As a storm brews on the horizon, we get the hitchiker’s angry affront:

“The boy turned angrily in the seat. ‘You go to the devil!’ he cried. ‘My old woman is a flea bag and yours is a stinking pole cat!’ And with that he flung the door open and jumped out with his suitcase into the ditch.”

That “angrily” seems suspect, doesn’t it? Why doesn’t the boy just turn in his seat? Or turn quickly, or purposefully? He can turn any way he like, his anger is conveyed through the dialogue, through the jump out of the moving vehicle, not the manner of his turn toward Mr. Shiftlet.

What O’Connor does is a useful trick; she creates the emotions of the story through the action, by showing us what the characters do. She doesn’t translate the lines of their faces or interpret their emotional state, but she gives us a good idea of the feelings surrounding them.When she tells us explicitly about emotions, she’s doing so as part of the action, not to elicit a response from us. “The Life You Save May Be Your Own” doesn’t leave readers depressed or angry, but rather conflicted. The emotion is driven by the things the characters do in their space.

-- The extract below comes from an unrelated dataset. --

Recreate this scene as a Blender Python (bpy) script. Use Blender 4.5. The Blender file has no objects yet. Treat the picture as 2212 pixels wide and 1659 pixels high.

Read through some of your favorite short stories. The southern writers, Faulkner and O’Connor and Eudora Welty, are masters at creating emotionally driven action. But all short stories, really, are creating emotion and tension without picking up the emotion and writing about it; they’re relying on the action, dialogue, characters and setting to help the reader feel something. And really, that’s what the majority of readers are seeking when they dig in to a story.

Try it in a short story you’ve written. Begin by striking attempts to create emotion by describing or naming a feeling. Then, consider how you can rewrite the existing action, or add new action, to convey the feelings you have been describing. Instead of telling your readers what happened on the face of a character holding back tears, tell us what he does, what the people around him do, or what the setting does.